Despite being one of the oldest officially founded cities, excluding the Old Town, the rest of city hadn’t experienced major developments until around 60 years ago, so it’s still regarded as a relatively young city. It probably wouldn’t be the first place i’d say to go check out but if your into your politics and want to know how the autonomous government can exist in close quarters with the national government, it could be worth your while.

What i can say is that the Old Town (i know i love to bang on about these) is what the city really has going for it. I don’t normally get taken back by cathedrals but the Cathedral de Santa María de Vitoria had something else about it. The scale of the building is what makes it attention grabbing i think. Coupled with the fact that many of the original city wallsare still standing, you can loose your sense of time as it feels like you’ve jumped back 500 years.
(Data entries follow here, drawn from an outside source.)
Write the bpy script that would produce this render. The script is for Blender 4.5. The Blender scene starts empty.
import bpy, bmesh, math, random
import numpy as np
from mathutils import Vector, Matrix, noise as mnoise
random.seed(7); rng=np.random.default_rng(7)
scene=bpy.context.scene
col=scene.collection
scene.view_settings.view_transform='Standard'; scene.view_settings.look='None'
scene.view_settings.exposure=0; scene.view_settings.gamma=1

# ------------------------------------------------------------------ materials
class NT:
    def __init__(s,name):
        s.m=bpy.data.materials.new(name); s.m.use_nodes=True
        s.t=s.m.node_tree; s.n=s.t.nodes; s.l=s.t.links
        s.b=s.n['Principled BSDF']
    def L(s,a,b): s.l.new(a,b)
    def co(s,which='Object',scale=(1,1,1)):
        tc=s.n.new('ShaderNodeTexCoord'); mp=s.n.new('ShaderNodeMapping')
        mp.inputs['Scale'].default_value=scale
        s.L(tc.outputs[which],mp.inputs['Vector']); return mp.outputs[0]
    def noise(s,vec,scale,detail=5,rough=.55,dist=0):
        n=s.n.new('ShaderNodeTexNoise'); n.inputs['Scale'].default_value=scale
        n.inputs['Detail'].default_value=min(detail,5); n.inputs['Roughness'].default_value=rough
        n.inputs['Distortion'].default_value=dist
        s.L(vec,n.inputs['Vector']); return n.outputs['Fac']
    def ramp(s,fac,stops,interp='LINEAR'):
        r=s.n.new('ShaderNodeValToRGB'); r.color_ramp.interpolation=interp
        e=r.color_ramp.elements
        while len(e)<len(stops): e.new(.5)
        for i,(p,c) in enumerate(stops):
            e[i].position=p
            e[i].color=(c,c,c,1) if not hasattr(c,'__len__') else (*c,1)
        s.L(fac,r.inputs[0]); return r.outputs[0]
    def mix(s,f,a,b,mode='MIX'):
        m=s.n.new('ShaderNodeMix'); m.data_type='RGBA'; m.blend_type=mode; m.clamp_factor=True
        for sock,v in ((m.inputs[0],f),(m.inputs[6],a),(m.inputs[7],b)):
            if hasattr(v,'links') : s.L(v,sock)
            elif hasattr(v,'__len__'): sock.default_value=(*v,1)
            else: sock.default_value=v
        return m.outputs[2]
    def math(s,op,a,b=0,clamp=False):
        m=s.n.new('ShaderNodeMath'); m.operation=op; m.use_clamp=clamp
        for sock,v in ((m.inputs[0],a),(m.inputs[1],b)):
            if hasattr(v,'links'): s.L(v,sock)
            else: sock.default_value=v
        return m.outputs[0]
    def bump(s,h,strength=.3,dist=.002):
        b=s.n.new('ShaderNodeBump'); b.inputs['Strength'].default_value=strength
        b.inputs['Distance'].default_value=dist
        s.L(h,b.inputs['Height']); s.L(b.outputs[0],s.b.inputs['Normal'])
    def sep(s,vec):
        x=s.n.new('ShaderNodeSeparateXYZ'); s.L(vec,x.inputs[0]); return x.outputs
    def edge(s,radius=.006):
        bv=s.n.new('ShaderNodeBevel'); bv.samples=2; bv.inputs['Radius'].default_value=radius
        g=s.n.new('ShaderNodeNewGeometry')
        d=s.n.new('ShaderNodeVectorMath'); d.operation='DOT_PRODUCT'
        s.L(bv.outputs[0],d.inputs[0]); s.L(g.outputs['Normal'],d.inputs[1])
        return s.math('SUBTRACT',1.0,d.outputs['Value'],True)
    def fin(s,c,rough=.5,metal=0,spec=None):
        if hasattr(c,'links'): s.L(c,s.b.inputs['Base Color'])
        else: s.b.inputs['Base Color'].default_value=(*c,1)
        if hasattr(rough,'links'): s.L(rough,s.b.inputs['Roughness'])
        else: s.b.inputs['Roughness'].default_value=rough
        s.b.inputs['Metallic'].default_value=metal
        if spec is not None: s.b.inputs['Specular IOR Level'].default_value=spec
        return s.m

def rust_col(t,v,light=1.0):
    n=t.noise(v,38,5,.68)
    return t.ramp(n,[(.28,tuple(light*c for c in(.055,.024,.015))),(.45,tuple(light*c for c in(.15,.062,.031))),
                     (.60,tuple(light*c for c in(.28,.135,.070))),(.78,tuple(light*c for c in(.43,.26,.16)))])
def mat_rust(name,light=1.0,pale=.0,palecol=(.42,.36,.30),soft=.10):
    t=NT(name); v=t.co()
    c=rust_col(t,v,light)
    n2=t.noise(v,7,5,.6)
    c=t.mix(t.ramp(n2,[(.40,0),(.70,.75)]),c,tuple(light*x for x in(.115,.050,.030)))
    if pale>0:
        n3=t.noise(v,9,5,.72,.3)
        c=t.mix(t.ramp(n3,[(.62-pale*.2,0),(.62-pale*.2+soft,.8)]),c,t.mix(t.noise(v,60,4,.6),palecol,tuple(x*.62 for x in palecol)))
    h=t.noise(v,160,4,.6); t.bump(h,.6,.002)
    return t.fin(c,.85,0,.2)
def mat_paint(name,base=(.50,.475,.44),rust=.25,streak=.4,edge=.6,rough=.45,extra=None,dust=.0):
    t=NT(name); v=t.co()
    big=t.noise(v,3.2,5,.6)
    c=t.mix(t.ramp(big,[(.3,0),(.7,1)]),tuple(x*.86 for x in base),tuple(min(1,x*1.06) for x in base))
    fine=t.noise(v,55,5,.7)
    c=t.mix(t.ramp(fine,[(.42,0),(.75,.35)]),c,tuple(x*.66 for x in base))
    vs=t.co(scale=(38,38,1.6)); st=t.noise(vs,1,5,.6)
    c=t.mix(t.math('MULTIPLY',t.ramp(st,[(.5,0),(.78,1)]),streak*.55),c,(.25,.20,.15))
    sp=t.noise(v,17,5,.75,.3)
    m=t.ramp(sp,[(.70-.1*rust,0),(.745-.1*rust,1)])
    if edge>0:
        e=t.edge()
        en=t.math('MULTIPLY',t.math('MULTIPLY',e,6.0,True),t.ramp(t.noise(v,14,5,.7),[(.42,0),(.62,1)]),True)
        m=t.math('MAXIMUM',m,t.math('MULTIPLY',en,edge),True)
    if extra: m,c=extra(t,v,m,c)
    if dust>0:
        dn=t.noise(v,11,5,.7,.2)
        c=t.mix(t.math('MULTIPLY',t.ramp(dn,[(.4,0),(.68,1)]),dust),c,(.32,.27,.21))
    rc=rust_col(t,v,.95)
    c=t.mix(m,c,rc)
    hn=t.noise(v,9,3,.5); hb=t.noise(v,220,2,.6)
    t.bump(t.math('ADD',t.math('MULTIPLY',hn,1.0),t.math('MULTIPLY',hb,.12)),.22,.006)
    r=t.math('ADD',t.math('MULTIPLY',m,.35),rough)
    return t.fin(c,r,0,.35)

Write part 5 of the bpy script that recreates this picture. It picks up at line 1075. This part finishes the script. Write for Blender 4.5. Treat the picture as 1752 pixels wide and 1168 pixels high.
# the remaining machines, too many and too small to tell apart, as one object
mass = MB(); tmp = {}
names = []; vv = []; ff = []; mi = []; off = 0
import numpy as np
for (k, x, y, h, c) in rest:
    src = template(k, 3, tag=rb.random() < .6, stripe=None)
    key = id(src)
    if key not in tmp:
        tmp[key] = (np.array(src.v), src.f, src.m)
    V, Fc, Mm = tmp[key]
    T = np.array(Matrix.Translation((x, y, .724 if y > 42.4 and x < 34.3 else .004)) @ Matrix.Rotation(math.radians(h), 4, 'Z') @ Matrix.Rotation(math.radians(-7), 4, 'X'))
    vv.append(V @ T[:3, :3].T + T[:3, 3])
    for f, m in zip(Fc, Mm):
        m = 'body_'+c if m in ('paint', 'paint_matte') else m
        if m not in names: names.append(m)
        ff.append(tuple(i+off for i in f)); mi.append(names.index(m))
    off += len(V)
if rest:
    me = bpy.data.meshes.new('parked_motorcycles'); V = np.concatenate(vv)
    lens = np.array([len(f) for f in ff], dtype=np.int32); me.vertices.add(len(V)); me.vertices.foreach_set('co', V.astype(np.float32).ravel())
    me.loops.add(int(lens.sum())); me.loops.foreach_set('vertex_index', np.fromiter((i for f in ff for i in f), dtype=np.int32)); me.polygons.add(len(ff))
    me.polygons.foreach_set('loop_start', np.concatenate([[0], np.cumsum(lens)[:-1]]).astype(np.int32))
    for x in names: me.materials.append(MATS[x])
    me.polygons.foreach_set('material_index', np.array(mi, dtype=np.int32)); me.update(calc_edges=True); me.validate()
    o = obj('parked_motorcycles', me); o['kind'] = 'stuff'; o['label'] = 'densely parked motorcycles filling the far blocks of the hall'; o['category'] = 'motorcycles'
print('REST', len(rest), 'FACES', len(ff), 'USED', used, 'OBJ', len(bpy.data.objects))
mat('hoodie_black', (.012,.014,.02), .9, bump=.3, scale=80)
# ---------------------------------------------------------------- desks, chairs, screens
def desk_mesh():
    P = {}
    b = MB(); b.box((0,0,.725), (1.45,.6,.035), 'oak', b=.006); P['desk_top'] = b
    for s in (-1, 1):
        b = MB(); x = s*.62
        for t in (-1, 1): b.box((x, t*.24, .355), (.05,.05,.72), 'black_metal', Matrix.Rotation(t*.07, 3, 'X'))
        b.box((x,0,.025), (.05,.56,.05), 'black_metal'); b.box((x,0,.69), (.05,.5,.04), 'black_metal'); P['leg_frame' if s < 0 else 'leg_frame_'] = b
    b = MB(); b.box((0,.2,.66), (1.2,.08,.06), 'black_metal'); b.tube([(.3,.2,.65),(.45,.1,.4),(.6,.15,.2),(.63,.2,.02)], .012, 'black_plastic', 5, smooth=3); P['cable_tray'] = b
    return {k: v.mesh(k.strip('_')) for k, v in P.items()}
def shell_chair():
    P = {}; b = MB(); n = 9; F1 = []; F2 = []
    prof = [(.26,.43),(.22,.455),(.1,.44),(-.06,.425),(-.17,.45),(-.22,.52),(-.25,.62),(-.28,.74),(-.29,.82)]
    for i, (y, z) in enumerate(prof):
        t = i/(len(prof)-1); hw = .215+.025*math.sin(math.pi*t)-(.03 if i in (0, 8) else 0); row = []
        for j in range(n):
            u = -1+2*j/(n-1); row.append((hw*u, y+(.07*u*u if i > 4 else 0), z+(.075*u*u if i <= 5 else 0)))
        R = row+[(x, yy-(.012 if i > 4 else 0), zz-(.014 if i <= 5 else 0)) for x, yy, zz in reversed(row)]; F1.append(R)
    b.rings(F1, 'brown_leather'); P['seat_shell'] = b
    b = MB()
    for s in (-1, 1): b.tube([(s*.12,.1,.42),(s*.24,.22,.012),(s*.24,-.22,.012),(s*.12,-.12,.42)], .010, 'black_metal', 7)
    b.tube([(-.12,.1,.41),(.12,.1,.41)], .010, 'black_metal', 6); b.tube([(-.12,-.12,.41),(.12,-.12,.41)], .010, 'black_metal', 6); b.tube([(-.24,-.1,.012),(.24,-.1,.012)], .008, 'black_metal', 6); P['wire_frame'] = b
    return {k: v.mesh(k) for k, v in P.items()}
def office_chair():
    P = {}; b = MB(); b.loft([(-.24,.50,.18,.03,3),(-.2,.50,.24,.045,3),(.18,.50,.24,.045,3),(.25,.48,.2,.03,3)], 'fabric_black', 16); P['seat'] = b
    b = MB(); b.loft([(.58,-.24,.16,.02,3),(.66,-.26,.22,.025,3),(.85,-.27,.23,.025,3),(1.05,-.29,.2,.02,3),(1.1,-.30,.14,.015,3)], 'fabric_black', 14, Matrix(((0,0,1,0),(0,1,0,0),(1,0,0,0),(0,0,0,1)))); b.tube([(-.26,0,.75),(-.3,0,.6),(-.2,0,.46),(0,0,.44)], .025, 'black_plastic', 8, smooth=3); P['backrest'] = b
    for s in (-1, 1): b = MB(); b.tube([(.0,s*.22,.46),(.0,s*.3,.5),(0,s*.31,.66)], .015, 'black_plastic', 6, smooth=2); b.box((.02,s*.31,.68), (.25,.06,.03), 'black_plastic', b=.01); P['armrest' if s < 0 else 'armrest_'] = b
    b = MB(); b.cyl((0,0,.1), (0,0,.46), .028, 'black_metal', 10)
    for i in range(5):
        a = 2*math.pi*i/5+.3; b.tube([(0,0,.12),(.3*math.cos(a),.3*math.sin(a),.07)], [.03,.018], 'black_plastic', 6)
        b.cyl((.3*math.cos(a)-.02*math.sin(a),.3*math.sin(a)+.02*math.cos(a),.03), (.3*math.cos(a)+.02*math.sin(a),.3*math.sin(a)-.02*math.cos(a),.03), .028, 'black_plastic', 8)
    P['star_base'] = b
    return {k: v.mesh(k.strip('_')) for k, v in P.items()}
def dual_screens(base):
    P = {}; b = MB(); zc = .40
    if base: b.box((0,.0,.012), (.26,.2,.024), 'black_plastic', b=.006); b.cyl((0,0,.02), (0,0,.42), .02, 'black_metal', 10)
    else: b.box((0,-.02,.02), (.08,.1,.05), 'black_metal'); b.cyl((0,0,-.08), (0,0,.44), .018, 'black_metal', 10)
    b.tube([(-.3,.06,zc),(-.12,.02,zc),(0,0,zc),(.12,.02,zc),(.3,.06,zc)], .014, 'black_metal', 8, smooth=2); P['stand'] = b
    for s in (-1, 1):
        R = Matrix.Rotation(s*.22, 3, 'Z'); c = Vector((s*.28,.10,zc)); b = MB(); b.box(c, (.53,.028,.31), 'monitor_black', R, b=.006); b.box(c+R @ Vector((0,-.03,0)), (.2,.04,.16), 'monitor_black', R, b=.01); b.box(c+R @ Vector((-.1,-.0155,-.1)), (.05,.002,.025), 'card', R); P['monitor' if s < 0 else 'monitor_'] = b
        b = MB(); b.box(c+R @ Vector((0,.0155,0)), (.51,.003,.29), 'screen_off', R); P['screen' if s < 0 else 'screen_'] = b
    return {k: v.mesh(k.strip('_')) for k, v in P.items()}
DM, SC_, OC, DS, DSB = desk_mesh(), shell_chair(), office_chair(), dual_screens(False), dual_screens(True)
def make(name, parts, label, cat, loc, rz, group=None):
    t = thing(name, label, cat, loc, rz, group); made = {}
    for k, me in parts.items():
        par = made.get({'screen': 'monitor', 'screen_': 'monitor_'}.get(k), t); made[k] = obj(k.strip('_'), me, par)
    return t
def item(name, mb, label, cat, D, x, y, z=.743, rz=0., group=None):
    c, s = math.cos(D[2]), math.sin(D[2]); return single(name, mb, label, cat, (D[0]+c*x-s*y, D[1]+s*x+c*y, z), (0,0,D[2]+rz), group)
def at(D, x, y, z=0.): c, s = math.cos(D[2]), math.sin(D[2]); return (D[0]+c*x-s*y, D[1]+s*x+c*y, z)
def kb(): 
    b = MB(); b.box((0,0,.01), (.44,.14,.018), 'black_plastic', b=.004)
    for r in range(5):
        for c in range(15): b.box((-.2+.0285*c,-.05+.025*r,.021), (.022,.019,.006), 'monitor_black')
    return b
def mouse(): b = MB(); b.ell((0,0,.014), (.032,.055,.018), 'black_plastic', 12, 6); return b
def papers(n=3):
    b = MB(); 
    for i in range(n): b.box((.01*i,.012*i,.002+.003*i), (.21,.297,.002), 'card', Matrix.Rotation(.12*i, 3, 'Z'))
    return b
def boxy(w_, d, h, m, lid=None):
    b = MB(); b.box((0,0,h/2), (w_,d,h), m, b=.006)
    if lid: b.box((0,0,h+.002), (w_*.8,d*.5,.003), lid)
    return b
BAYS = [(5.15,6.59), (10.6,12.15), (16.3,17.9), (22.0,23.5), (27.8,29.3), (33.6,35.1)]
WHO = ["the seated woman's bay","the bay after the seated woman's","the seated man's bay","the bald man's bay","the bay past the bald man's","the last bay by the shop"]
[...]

I feel for Vitoria a bit by not being able to do it proper justice as i’ve only ever made a quick stop there on the way to Madrid. Either way, the Basque Country has plenty more things to offer, however, Vitoria should still not be forgotten.

not my own photo but thought it deserved one 😦

And with all that being said, i hope you now have a much better idea of what this normally overlooked region has going for it. Without repeating myself i hope that what i’ve shown you in this post sparks interest in this underrated land. You can expect much more content coming to you soon as i’ve still got half a year left of living here and there’s plenty more to talk about.

Until then i’ve been your Boy in Bizkaia aka the Young Brit in Bilbao wishing you more life and prosperity.